Most monitoring solution providers focus on a customer’s own API surface, however in the integrations space, monitoring the integration partner’s infrastructure is just as important. Here Moesif’s offering stands out with their tailored feature set for monitoring third-party APIs:
Debugging and testing
- Pinpoint the exact JSON or XML key that caused an API call to fail with live event stream.

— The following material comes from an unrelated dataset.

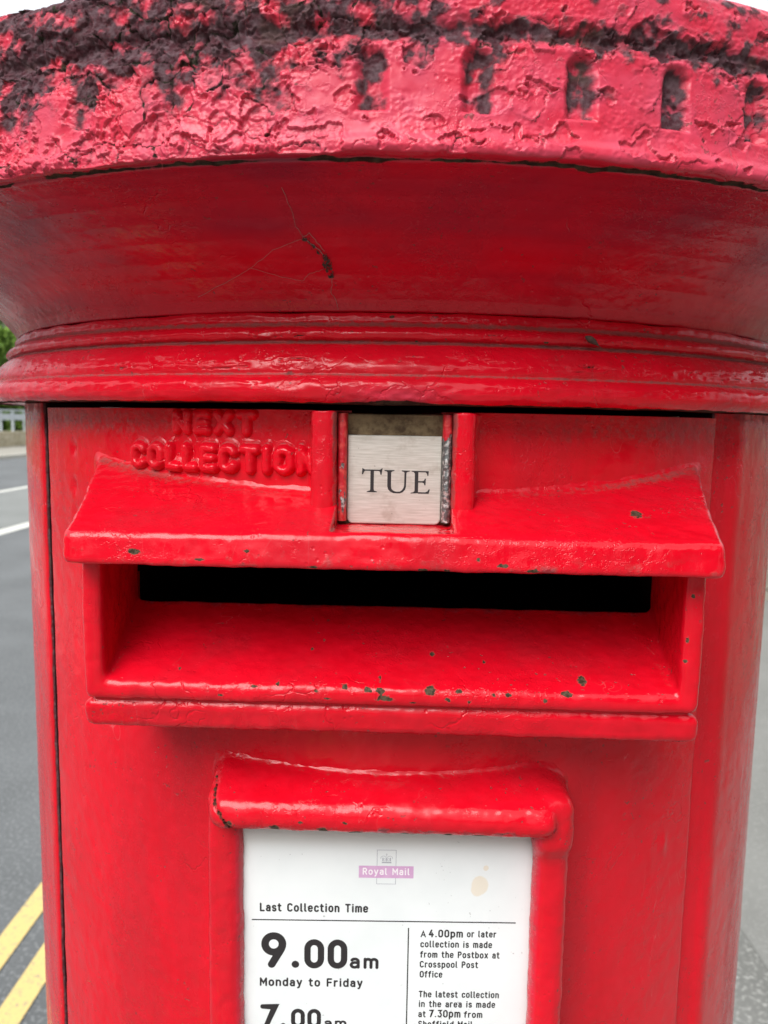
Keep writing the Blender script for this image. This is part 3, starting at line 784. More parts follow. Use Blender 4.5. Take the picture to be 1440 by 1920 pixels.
# --- stroke lettering -------------------------------------------------
def arc(cx, cy, rx, ry, a0, a1, n=14):
    return [(cx + rx * cos(radians(a)), cy + ry * sin(radians(a))) for a in np.linspace(a0, a1, n)]
def loop(x0, y0, x1, y1, r=None):
    w_ = x1 - x0; h_ = y1 - y0; rx = w_ / 2; ry = min(h_ / 2, rx * 1.12)
    p = arc(x1 - rx, y1 - ry, rx, ry, 0, 180, 20) + arc(x0 + rx, y0 + ry, rx, ry, 180, 360, 20)
    return p + [p[0], 'c']
XH = 7.3
G = {
 'a': (4.6, [arc(2.3, 5.2, 2.2, 2.1, 150, 0) + [(4.5, 0)], [(4.5, 4.15), (2.2, 4.15)] + arc(2.1, 2.08, 2.1, 2.08, 90, 270) + arc(2.3, 2.4, 2.2, 2.4, 270, 345, 6)]),
 'b': (4.9, [[(0, 10.2), (0, 0)], loop(0, 0, 4.9, XH)]),
 'c': (4.5, [arc(2.4, 4.9, 2.4, 2.4, 25, 180) + arc(2.4, 2.4, 2.4, 2.4, 180, 335)]),
 'd': (4.9, [[(4.9, 10.2), (4.9, 0)], loop(0, 0, 4.9, XH)]),
 'e': (4.8, [[(0, 3.75), (4.8, 3.75)] + arc(2.4, 4.9, 2.4, 2.4, 0, 180) + arc(2.4, 2.4, 2.4, 2.4, 180, 325)]),
 'f': (3.3, [[(1.1, 0)] + arc(3.1, 8.2, 2.0, 2.0, 180, 85), [(-.4, XH), (3.1, XH)]]),
 'h': (4.7, [[(0, 10.2), (0, 0)], arc(2.35, 4.9, 2.35, 2.4, 180, 0) + [(4.7, 0)]]),
 'i': (0.6, [[(.3, XH), (.3, 0)], [(.3, 10.1), (.3, 10.11)]]),
 'l': (1.5, [[(.2, 10.2)] + arc(1.6, 1.4, 1.4, 1.4, 180, 265)]),
 'm': (7.6, [[(0, XH), (0, 0)], arc(1.9, 5.2, 1.9, 2.1, 180, 0) + [(3.8, 0)], arc(5.7, 5.2, 1.9, 2.1, 180, 0) + [(7.6, 0)]]),
 'n': (4.7, [[(0, XH), (0, 0)], arc(2.35, 4.9, 2.35, 2.4, 180, 0) + [(4.7, 0)]]),
 'o': (4.9, [loop(0, 0, 4.9, XH)]),
 'p': (4.9, [[(0, XH), (0, -3)], loop(0, 0, 4.9, XH)]),
 'r': (3.0, [[(0, XH), (0, 0)], arc(2.3, 4.9, 2.3, 2.4, 180, 70)]),
 's': (4.2, [arc(2.1, 5.45, 2.0, 1.85, 30, 250) + arc(2.1, 1.85, 2.1, 1.85, 70, -150)]),
 't': (3.2, [[(1.0, 9.6)] + arc(2.9, 1.9, 1.9, 1.9, 180, 280), [(-.3, XH), (3.1, XH)]]),
 'x': (4.6, [[(0, 0), (4.6, XH)], [(0, XH), (4.6, 0)]]),
 'y': (4.9, [[(0, XH), (2.45, .6)], [(4.9, XH), (2.1, -1.6)] + arc(.5, -1.4, 1.6, 1.6, -20, -85, 6)]),
 'A': (6.0, [[(0, 0), (3, 10), (6, 0)], [(1.0, 3.2), (5.0, 3.2)]]),
 'C': (5.6, [arc(2.9, 7.1, 2.9, 2.9, 30, 180) + arc(2.9, 2.9, 2.9, 2.9, 180, 330)]),
 'E': (4.8, [[(0, 0), (0, 10)], [(0, 10), (4.8, 10)], [(0, 5), (4.2, 5)], [(0, 0), (4.8, 0)]]),
 'F': (4.9, [[(0, 0), (0, 10)], [(0, 10), (4.9, 10)], [(0, 5.2), (4.3, 5.2)]]),
 'I': (.6, [[(.3, 0), (.3, 10)]]),
 'L': (4.6, [[(0, 10), (0, 0)], [(0, 0), (4.6, 0)]]),
 'M': (7.0, [[(0, 0), (0, 10)], [(0, 10), (3.5, 3.6), (7, 10)], [(7, 10), (7, 0)]]),
 'N': (5.6, [[(0, 0), (0, 10)], [(0, 10), (5.6, 0)], [(5.6, 0), (5.6, 10)]]),
 'O': (5.8, [loop(0, 0, 5.8, 10)]),
 'P': (5.0, [[(0, 0), (0, 10)], [(0, 10), (2.6, 10)] + arc(2.6, 7.4, 2.5, 2.6, 90, -90) + [(0, 4.8)]]),
 'R': (5.2, [[(0, 0), (0, 10)], [(0, 10), (2.6, 10)] + arc(2.6, 7.4, 2.5, 2.6, 90, -90) + [(0, 4.8)], [(2.6, 4.8), (5.2, 0)]]),
 'S': (5.2, [arc(2.6, 7.5, 2.5, 2.5, 30, 250) + arc(2.6, 2.55, 2.6, 2.55, 70, -150)]),
 'T': (5.6, [[(2.8, 0), (2.8, 10)], [(0, 10), (5.6, 10)]]),
 'X': (5.4, [[(0, 0), (5.4, 10)], [(0, 10), (5.4, 0)]]),
 '0': (5.2, [loop(0, 0, 5.2, 10)]),
 '3': (5.0, [[(.3, 10), (4.8, 10), (2.4, 6.2)] + arc(2.4, 3.1, 2.5, 3.1, 85, -150)]),
 '4': (5.6, [[(3.2, 10), (0, 3)], [(0, 3), (5.6, 3)], [(4.0, 5.6), (4.0, 0)]]),
 '7': (5.0, [[(0, 10), (5, 10), (1.5, 0)]]),
 '9': (5.8, [loop(0, 4.3, 5.8, 10), [(5.8, 7.2), (5.7, 6.4), (5.4, 5.5), (4.9, 4.6), (2.2, 0)]]),
 '.': (0.6, [[(.3, .15), (.3, .16)]]),
 ' ': (2.3, []),
}
def layout(txt, cap, wt, gap=2.7):
    """strokes in mm: baseline 0, from x=0; wt stroke width in mm"""
    sc_ = (cap - wt) / 10.; x = 0; out = []
    for ch in txt:
        wd, st = G[ch]
        for p in st:
            cl = p[-1] == 'c'
            q = [(x + a[0] * sc_ + wt / 2, a[1] * sc_ + wt / 2) for a in (p[:-1] if cl else p)]
            out.append((q, cl, ch))
        x += wd * sc_ + gap * sc_ + (wt if True else 0) * .62
    return out, x - gap * sc_ - wt * .62 + wt

def ribbon(pts, wt, closed):
    P = np.array(pts, float)
    if closed and np.allclose(P[0], P[-1]): P = P[:-1]
    n = len(P)
    if closed:
        t = np.roll(P, -1, 0) - np.roll(P, 1, 0)
    else:
        t = np.gradient(P, axis=0) if n > 2 else np.repeat(P[1:] - P[:1], 2, 0)
    t = t / (np.linalg.norm(t, axis=1, keepdims=True) + 1e-12)
    m = np.stack([-t[:, 1], t[:, 0]], 1)
    # mitre for sharp polylines
    sc_ = np.ones(n)
    if not closed and n > 2:
        d = np.diff(P, axis=0); d /= np.linalg.norm(d, axis=1, keepdims=True) + 1e-12
        c = np.clip((m[1:-1] * np.stack([-d[:-1, 1], d[:-1, 0]], 1)).sum(1), .45, 1); sc_[1:-1] = 1 / c
        tt = d[:-1] + d[1:]; tt /= np.linalg.norm(tt, axis=1, keepdims=True) + 1e-12
        m[1:-1] = np.stack([-tt[:, 1], tt[:, 0]], 1)
    A = P + m * (wt / 2 * sc_)[:, None]; B = P - m * (wt / 2 * sc_)[:, None]
    V = [tuple(v) for v in A] + [tuple(v) for v in B]; F = []
    for i in range(n if closed else n - 1):
        j = (i + 1) % n
        F.append((i, n + i, n + j, j))
    if not closed:
        for e, sg in ((0, -1), (n - 1, 1)):
            a0 = math.atan2(*(t[e] * sg)[::-1]); k0 = len(V)
            for q in range(1, 8):
                a = a0 + radians(-90 + 180 * q / 8); V.append((P[e][0] + wt / 2 * cos(a), P[e][1] + wt / 2 * sin(a)))
            ring = list(range(k0, k0 + 7))
            F.append(tuple(([n + e] + ring + [e]) if sg > 0 else ([e] + ring + [n + e])))
    return V, F

class Sheet:
    """flat print on a plane: origin O, axes u (right) and z (up), outward normal"""
    def __init__(s, O, yaw):
        s.O = np.array(O); s.u = np.array([cos(yaw), sin(yaw), 0]); s.n = np.array([sin(yaw), -cos(yaw), 0])
    def at(s, x, z, lift=0.):
        return s.O + s.u * (x / 1000) + np.array([0, 0, z / 1000]) + s.n * (lift / 1000)
    def polys(s, name, items, mat, parent, lift=.05):
        V, F = [], []
        for k, (v, f) in enumerate(items):
            b = len(V); lf = lift + .012 * (k % 5)
            V += [s.at(a, c, lf) for a, c in v]
            F += [tuple(b + i for i in q) for q in f]
        me = mkp(name, D2B(np.array(V)), F, mat, parent)
        return me

def text_items(rows):
    it = []
    for (txt, x0, x1, base, cap, wt) in rows:
        st, wdt = layout(txt, cap, wt)
        kx = (x1 - x0) / wdt
        for q, cl, ch in st:
            it.append(ribbon([(x0 + a * kx, base + c) for a, c in q], wt, cl))
    return it

PO = Sheet((.0017, -.2225, 0), radians(2))
# --- notice plate
notice = empty('collection_notice'); notice.parent = box
def make_plate():
    xs = np.linspace(-58.5, 59.5, 170); zs = np.linspace(-156.5, -330, 230)
    Xg, Zg = np.meshgrid(xs, zs)
    Y = np.zeros_like(Xg)
    V = np.array(PO.O) + PO.u * (Xg[..., None] / 1000) + np.array([0, 0, 1.]) * (Zg[..., None] / 1000)
    dst = .9 * gauss(Zg + 157, 5.5) + .3 * gauss(Zg + 158, 14) + .25 * gauss(Xg - 57.5, 3) + .2 * gauss(Xg + 56, 3)
    st = np.zeros_like(Xg)
    for (a, b, ra, rb) in ((36.2, -178.7, 3.3, 4.0), (35.2, -180.5, 2.4, 2.9), (38.4, -171.5, 1.1, 1.2)):
        st = np.maximum(st, np.clip(1 - .5 * np.hypot((Xg - a) / ra, (Zg - b) / rb), 0, 1))
    o = mk('notice_plate', D2B(V.reshape(-1, 3)), gridF(*Xg.shape)[:, ::-1], PLATE, notice, {'dust': dst.ravel(), 'stain': st.ravel()})
    return o
plate = make_plate()
def rect(x0, z0, x1, z1): return ([(x0, z0), (x1, z0), (x1, z1), (x0, z1)], [(0, 1, 2, 3)])
hd = PO.polys('heading_text', text_items([('Last Collection Time', -49.5, -7.2, -190.7, 3.6, .68)]), INK, notice)
PO.polys('ruled_lines', [rect(-52.7, -194.42, 50.8, -193.95), rect(8.55, -331, 9.02, -196.9)], INK, notice)
PO.polys('times_text', text_items([('9', -48.95, -39.2, -214.55, 15.1, 3.0), ('.', -37.2, -33.9, -214.55, 12.4, 3.0), ('0', -32.1, -24.2, -214.55, 12.4, 2.5), ('0', -22.9, -15.1, -214.55, 12.4, 2.5), ('am', -14.3, -2.6, -214.45, 6.0, 1.2),
    ('Monday to Friday', -49.6, -8.9, -222.35, 3.65, .70),
    ('7', -49.6, -42.4, -240.3, 10.1, 1.95), ('.', -41.4, -39.2, -240.3, 8.2, 2.0), ('0', -37.3, -31.6, -240.3, 8.3, 1.65), ('0', -30.8, -25.2, -240.3, 8.3, 1.65), ('am', -24.2, -15.0, -240.3, 4.4, .85)]), INK, notice)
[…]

- Compare millions of successful and failing API calls and audit what changed
Analytics
- understand the request volume going into integration partners, measure how poorly performing third-party APIs impact your own customer experience.
Reliability monitoring
- Get alerted when partners are failing and ensure they’re supporting the issue
- See the global health of which partners are having failures and how often
- Correlate multiple failing transactions together to avoid alert storms
In building the integrations their customers are asking for, SaaS vendors frequently have a choice: whether to build integrations in-house, or leverage an integration platform (iPaaS) partner such as Fusebit. The former approach makes sense if the SaaS vendor will only develop a handful of integrations and plans on becoming an expert at maintaining them. The latter approach is a better fit if the number of integrations is expected to grow, and the vendor chooses to leverage the technical and operational know-how of an expert partner in the space. Moesif’s solution can be used in conjunction with either approach, while still delivering significant value.
So whether you’re building integrations yourself or working with a partner, don’t end up like the Fusebit customers quoted above; invest in first-class monitoring and analytics!